Doctor of Education (Ed.D.)




Anthony D. Price


The purpose of this qualitative case study was to explore the perspectives that classroom teachers and school administrators have regarding corporal punishment as an alternative method to correct or change negative classroom behaviors. With the passage of the No Child Left Behind Act, schools have been forced to identify instructional and administrative practices that will increase student achievement while decreasing students' negative classroom behaviors. Negative classroom behaviors among students can interfere with the learning process and impede teachers' instructional delivery. The theories of Piaget and Kohlberg provided a conceptual basis for understanding the behaviors and developmental changes of school-age children. The research questions examined the perceptions of classroom teachers and school administrators concerning corporal punishment use or nonuse as a deterrent to negative student classroom behaviors. Data collection involved 5 survey questions, one-on-one interviews with teachers and administrators, and review of archival records provided by Texas rural school districts. Data for this case study were analyzed at 2 levels.
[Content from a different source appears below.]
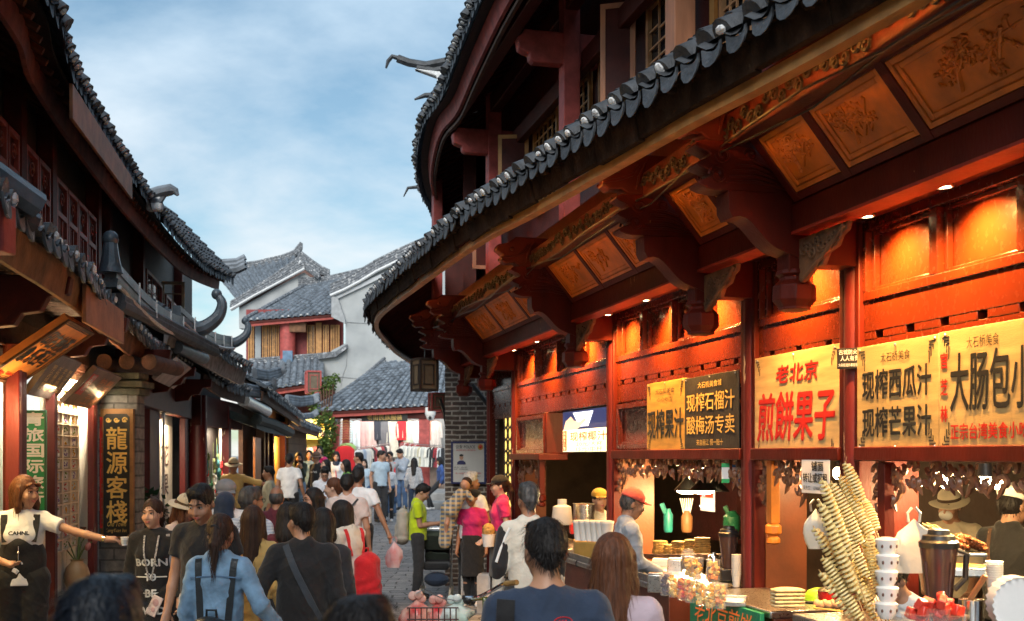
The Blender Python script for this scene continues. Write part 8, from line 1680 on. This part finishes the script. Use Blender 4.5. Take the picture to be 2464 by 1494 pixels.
# 21 track jacket man
p = person('man in cream and black track jacket seen from behind at the coconut stall', 1273, 1166, 8.7, 176, 1.7, False, ('jacket', CL('cream track cloth', (.62, .58, .50)), .80), ('trousers', CDGR), hair=('spiky', HAIRS), look=(18, 0), skin=SKIN3, hands={'l': (.25, -.02, .84)}, res=.0085)
E, W = p['Ar'][1][0], p['Ar'][1][1]
for s_ in (1, -1):
    E, W = p['Ar'][s_][0], p['Ar'][s_][1]; v, f = sdf_mesh([('c', p['Sh'][s_]+V((s_*.015, 0, -.02)), E, .070, .063, .02), ('c', E, E.lerp(W, .3), .063, .057, .02)], .012, planes=[((s_*.165, 0, 1.40), (-s_, 0, .2))]); m = mesh_from('sleeve', v*p['k'], f); m.materials.append(CBLK); o = bpy.data.objects.new('black_sleeve', m); COL.objects.link(o); o.parent = p['top']; WORLD[o] = V((0, 0, 0))
    mb = MB(); mb.tube([p['Sh'][s_]+V((s_*-.02, .075, .02)), p['Sh'][s_]+V((s_*.035, .072, -.1)), E+V((s_*.02, .068, .03))], .011, 6); local_mesh(p, 'white_piping', mb, WHT, p['top'])
# 22 large man
p = person('large man in navy tee close to the camera, seen from behind', 1316, 1248, 4.4, 184, 1.72, False, ('short', CNAVY), ('trousers', CDGR), hair=('short', HAIR), look=(10, 4), fat=1.1, res=.0075)
mb = MB(); c = [surf(p, -.05+.035*math.cos(a), 1.33+.016*math.sin(a), True, .003) for a in [2*PI*j/20 for j in range(21)]]; mb.tube(c, .0022, 4); 
for k in range(3): mb.tube([surf(p, -.062+.012*k, 1.335, True, .003), surf(p, -.056+.012*k, 1.325, True, .003)], .003, 4)
local_mesh(p, 'back_emblem', mb, CRED, p['top']); strap(p, [(.165, 1.41), (.17, 1.33), (.17, 1.15)], CBLK, True, .035, 'bag_strap')
# 23 long haired woman
p = person('woman with long auburn hair and bare shoulders close to the camera', 1474, 1292, 4.6, 176, 1.58, True, ('vest', CL('dusty lilac top', (.45, .36, .42)), .8), ('trousers', CJEAN), hair=('long', HAIRR, .42), look=(-12, 0), skin=SKIN2, res=.0078)
# 24 red cap man
p = person('old man in coral red cap and blue grey jacket in profile at the juice stall', 1508, 1174, 9.25, 98, 1.63, False, ('jacket', CBG, .78), ('trousers', CDGR), hair=('bald', HAIRS), hat=('cap', CL('coral red cap cloth', (.60, .09, .06))), look=(0, 16), skin=SKIN3, hands={'r': (-.05, -.28, .98), 'l': (.1, -.25, .98)}, res=.0085)
# 25 coconut worker
p = person('coconut stall worker in yellow cap and cream jacket behind the counter', 1441, 1173, 12.7, 8, 1.66, False, ('polo', CCHEF), ('trousers', CDGR), hair=('short', HAIR), hat=('cap', CL('mustard cap cloth', (.55, .30, .03))), look=(8, 0))
# 26 heads nearest the camera
p = person('dark haired head of a passer-by at the bottom left, closest to the camera', 240, 1393, 2.2, 180, 1.66, False, ('short', CNAVY), ('trousers', CDGR), hair=('short', M('blue black hair', (.006, .010, .018), .5, .3, 60, .3, 90)), fat=1.1, res=.009)
p = person('dark hair of a passer-by at the bottom centre, closest to the camera', 862, 1438, 2.2, 180, 1.62, False, ('short', CBLK), ('trousers', CDGR), hair=('short', HAIR), res=.009)
# left shop customers
p = person('man in grey cap and glasses facing the camera behind the dark head scarf', 543, 1154, 10.6, 10, None, False, ('polo', CWHT), ('trousers', CDGR), hair=('short', HAIR), hat=('cap', CL('grey cap cloth', (.22, .22, .23))), glasses=True, look=(6, 8))
p = person('woman in navy head scarf and red jacket seen from behind', 541, 1183, 9.7, 170, 1.55, True, ('jacket', CL('red jacket cloth', (.42, .02, .025))), ('trousers', CDGR), hair=('scarf', CNAVY))
p = person('woman in cream straw hat with a dark band behind the man in black tee', 434, 1189, 9.6, 70, 1.52, True, ('short', CBEI), ('trousers', CDGR), hair=('bob', HAIRR, .14), hat=('brim', CL('cream straw', (.62, .54, .40))), look=(0, 20))
p = person('man in straw hat leaning from a shop doorway with his arm stretched out', 562, 1103, 21.5, 25, None, False, ('rolled', CYEL), ('trousers', CDGR), hair=('short', HAIR), hat=('brim', CL('straw hat', (.55, .44, .26))), skin=SKIN3, hands={'l': (.66, -.18, 1.22)}, look=(-15, 10), z0=None)
p = person('young man in khaki linen shirt facing the left shops', 648, 1121, 21.5, -80, None, False, ('rolled', CKHA), ('trousers', CDGR), hair=('short', HAIR), skin=SKIN3, hands={'r': (-.1, -.3, 1.0)})
p = person('man in white tee and black trousers seen from behind on the left', 696, 1091, 23.5, 176, None, False, ('short', CWHT), ('trousers', CBLK), hair=('short', HAIR), hands={'r': (-.30, 0, .86)}, skin=SKIN3)
# far group
far = [
 ('woman in olive jacket holding up a phone', 718, 1086, 30, 15, True, ('jacket', CGRN), ('slim', CDEN), ('long', HAIR, .34), None, (0, 25), {'l': (.05, -.28, 1.33), 'r': (-.05, -.28, 1.33)}),
 ('long haired woman in denim jacket and navy floral dress', 744, 1083, 31, 5, True, ('jacket', CDEN), ('skirt', CFLO, .3), ('long', HAIR, .3), None, (0, 0), None),
 ('woman behind the brown hat with a raised hand', 769, 1074, 33, -5, True, ('long', CPNK), ('trousers', CDGR), ('long', HAIR, .26), None, (0, 0), {'l': (.12, -.2, 1.42)}),
 ('man in brown brimmed hat and black long sleeved tee', 763, 1088, 29, -35, False, ('long', CBLK), ('trousers', CDGR), ('short', HAIR), ('brim', CL('brown felt', (.14, .08, .055))), (-10, 5), None),
 ('woman with long hair in pale pink top gazing left', 783, 1105, 26, -55, True, ('half', CBEI), ('trousers', CDGR), ('long', HAIR, .36), None, (0, -8), None),
 ('man in white shirt reading his phone with a thin black strap', 782, 1120, 22, 5, False, ('long', CL('bluish white shirt', (.66, .70, .78))), ('trousers', CDGR), ('spiky', HAIR), None, (0, 32), {'l': (.02, -.26, 1.12), 'r': (-.06, -.25, 1.10)}),
 ('woman in white cardigan over navy dress with red lanyard', 809, 1084, 31, 3, True, ('jacket', CWHT), ('skirt', CNAVY, .45), ('bob', HAIR, .15), None, (4, 14), None),
 ('woman in leaf green knit looking left', 834, 1105, 25, -70, True, ('short', CBRI), ('trousers', CJEAN), ('long', HAIR, .3), None, (0, 6), None),
 ('man in black polo looking left before the clothes rack', 863, 1088, 27, -100, False, ('polo', CBLK), ('trousers', CBLK), ('short', HAIR), None, (0, -4), None),
 ('half hidden woman behind the black polo man', 876, 1104, 30, 0, True, ('short', CLB), ('trousers', CJEAN), ('bob', HAIR, .12), None, (0, 0), None),
 ('man in light blue shirt looking right', 915, 1083, 29, 30, False, ('short', CLB), ('trousers', CDGR), ('short', HAIR), None, (50, 5), None),
 ('man in grey tee with red straps taking a photo', 939, 1086, 32, -10, False, ('short', CGRY), ('trousers', CJEAN), ('short', HAIR), None, (-5, 8), {'r': (-.10, -.25, 1.50), 'l': (.0, -.26, 1.42)}),
 ('short haired woman walking in fine striped jersey, denim jacket tied round her waist', 935, 1113, 30, 4, True, ('half', CSTR2), ('slim', CBLK), ('bob', HAIRR, .09), None, (-4, 2), None),
 ('man in grey cardigan looking down at his hands on the steps', 967, 1079, 34, -25, False, ('jacket', CBG), ('trousers', CJEAN), ('spiky', HAIR), None, (-15, 28), {'r': (-.12, -.33, 1.22), 'l': (.0, -.3, 1.22)}),
 ('woman with long black hair in bold striped jersey seen from behind', 996, 1101, 31, 178, True, ('long', CSTR), ('slim', CNAVY), ('long', HAIR, .34), None, (0, 0), None)]
for lab, x, y, d, yw, fem, tp, bt, hr_, ht, lk, hn_ in far:
    st = .8 if 'walking' in lab else 0
    p = person(lab, x, y, d, yw, None, fem, tp, bt, hair=hr_, hat=ht, look=lk, hands=hn_, step=st, skin=SKIN2 if fem else SKIN, shoe=SHOEW if 'walking' in lab else BLACK, glasses='short haired' in lab or 'reading his' in lab)
    if 'phone' in lab: phone(p, 1, 'dark phone held by the '+('woman in olive jacket' if 'olive' in lab else 'man in white shirt with a thin strap'))
    if 'photo' in lab: phone(p, -1, 'black phone raised to take a photo by the man with red straps'); [strap(p, [(s_*.13, 1.42), (s_*.14, 1.25), (s_*.15, 1.05)], CRED, False, .02, 'red_strap') for s_ in (-1, 1)]
    if 'red lanyard' in lab: strap(p, [(-.04, 1.40), (0, 1.2), (.02, 1.0)], CRED, False, .01, 'lanyard'); v, f = sdf_mesh([('c', (0, -.02, 1.4), (0, -.02, .9), .10, .13, .03, .9)], .02); m = mesh_from('dress_front', v*p['k'], f); m.materials.append(CNAVY); o = bpy.data.objects.new('dress_front', m); COL.objects.link(o); o.parent = p['root']
    if 'thin black strap' in lab: strap(p, [(.12, 1.42), (0, 1.25), (-.14, 1.02)], BLACK, False, .012, 'crossbody_strap')
    if 'round her waist' in lab:
        v, f = sdf_mesh([('c', (-.12, -.02, 1.0), (-.2, -.02, .62), .07, .11, .04, .6), ('c', (-.14, -.09, 1.0), (.14, -.09, 1.0), .05, .05, .03), ('c', (.1, .06, 1.0), (.14, .04, .6), .08, .12, .04, .6), ('e', (-.02, -.15, .98), (.06, .045, .05), .03)], .016, noise=lambda G: .006*np.sin(28*G[0]+30*G[2])); m = mesh_from('tied_jacket', v*p['k'], f); m.materials.append(CJEAN); o = bpy.data.objects.new('tied_jacket', m); COL.objects.link(o); o.parent = p['root']
    if 'brown brimmed' in lab: wrap(p, 'new York', 0, 1.25, .2, .05, WHT, bold=.04)
p = person('person in navy and white jacket and black cap seated on the shop step', 1060, 1099, 34.5, -80, 1.62, True, ('jacket', CL('navy blue white jacket', (.03, .07, .22), .9, .7)), ('slim', CBLK), hair=('long', HAIR, .2), hat=('cap', CBLK), seat=True, shoe=SHOEW, look=(0, 10))
# sausage stall cooks
p = person('cook in cream hat and face mask bending over the skewers in the stall', 2289, 1176, 8.9, -22, 1.66, False, ('rolled', CCHEF), ('trousers', CDGR), hair=('short', HAIR), hat=('brim', CCHEF), look=(-20, 14), hands={'l': (.15, -.3, .95), 'r': (-.2, -.3, .95)}, fat=1.08)
hd = p['hd']; mb = MB(); mb.ell((0, 0, 0), (.058, .03, .042), 14, 8); mb.v = [tuple(hd(v_[0], v_[1]-.092, v_[2]-.05)) for v_ in mb.v]; local_mesh(p, 'face_mask', mb, WHITEP, p['body'])
for s_ in (-1, 1):
    mb = MB(); mb.ell(surf(p, s_*.045, 1.27, False, .002), .012, 8, 5); local_mesh(p, 'jacket_button', mb, BLACK, p['top'])
p = person('cook in black jacket and patterned apron turned away at the right edge of the stall', 2428, 1168, 7.3, 122, 1.72, False, ('long', CBLK), ('trousers', CBLK), hair=('bald', HAIR), hat=('toque', WHITEP), look=(-10, 10), hands={'l': (.1, -.36, .98), 'r': (-.12, -.34, .95)}, res=.0085)
APR = M('brown dotted apron', (.10, .05, .03), .8, .2, 60, .1, chips=.62, chipc=(.38, .26, .17), chipscale=45)
strap(p, [(.10, 1.43), (.07, 1.25), (-.02, 1.08), (-.1, .98)], APR, True, .012, 'apron_strap'); strap(p, [(-.15, .98), (0, .975), (.15, .98)], APR, True, .012, 'apron_tie')
v, f = sdf_mesh([('c', (0, -.05, 1.2), (0, -.05, .6), .14, .17, .03, .75)], .014, planes=[((0, -.04, 0), (0, 1, .0))]); m = mesh_from('apron', v*p['k'], f); m.materials.append(APR); o = bpy.data.objects.new('apron', m); COL.objects.link(o); o.parent = p['root']
p = person('man in white shirt bowing his head behind the smoky blender', 2215, 1345, 6.5, -50, 1.5, False, ('short', CWHT), ('trousers', CDGR), hair=('short', HAIR), look=(-15, 28), lean=28, z0=-.12, hands={'l': (.1, -.55, .9), 'r': (-.1, -.5, .9)}, res=.0085)
# stroller
sb = P(1050, 1436, 16.9); sb.z = zg(16.6); t = thing('stroller', sb, 'dark folding stroller with an olive hood beside the lime polo man', 'stroller')
v, f = sdf_mesh([('c', (-.09, 0, .86), (.09, 0, .86), .16, .16, .05), ('c', (-.09, .1, .55), (.09, .1, .55), .13, .13, .05)], .016, noise=lambda G: .008*np.sin(20*G[2]+14*G[0]), planes=[((0, -.02, .8), (0, -1, -.8))]); m = mesh_from('hood', v, f); m.materials.append(CGRN); o = bpy.data.objects.new('hood', m); COL.objects.link(o); o.parent = t; WORLD[o] = V(sb)
mb = MB(); mb.box(sb+V((0, .05, .48)), (.38, .4, .1)); mb.box(sb+V((0, .2, .7)), (.38, .06, .5)); mb.build('seat', CBLK, t, bevel=.03)
mb = MB()
for s_ in (-1, 1): mb.tube([sb+V((s_*.22, .35, 1.02)), sb+V((s_*.22, .1, .55)), sb+V((s_*.22, -.3, .1))], .014, 6); mb.tube([sb+V((s_*.22, -.05, .5)), sb+V((s_*.22, .3, .1))], .014, 6)
mb.tube([sb+V((-.22, .35, 1.02)), sb+V((.22, .35, 1.02))], .016, 6); mb.build('frame', STEEL, t)
for x in (-.22, .22):
    for y in (-.3, .3): mb = MB(); mb.lathe([(.06, -.02), (.085, -.012), (.085, .012), (.06, .02)], sb+V((x, y, .09)), 16, Matrix.Rotation(PI/2, 3, 'Y')); mb.build('wheel', M('cream tyre', (.5, .42, .3), .7), t)
mb = MB(); mb.ell(sb+V((0, .0, .28)), (.19, .2, .11), 14, 8); mb.build('basket_bag', CNAVY, t)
At the first level, the specific analytical techniques of coding and categorization were used, and at the second level, the comparative method was used to analyze the coded and categorized data to determine emerging themes that served as the basis for the findings of the study. The study has positive implications for social change in the educational environment, in that the findings may be applied to efforts to control negative classroom behaviors and may thus promote academic excellence, leading to improved grades and standardized test scores.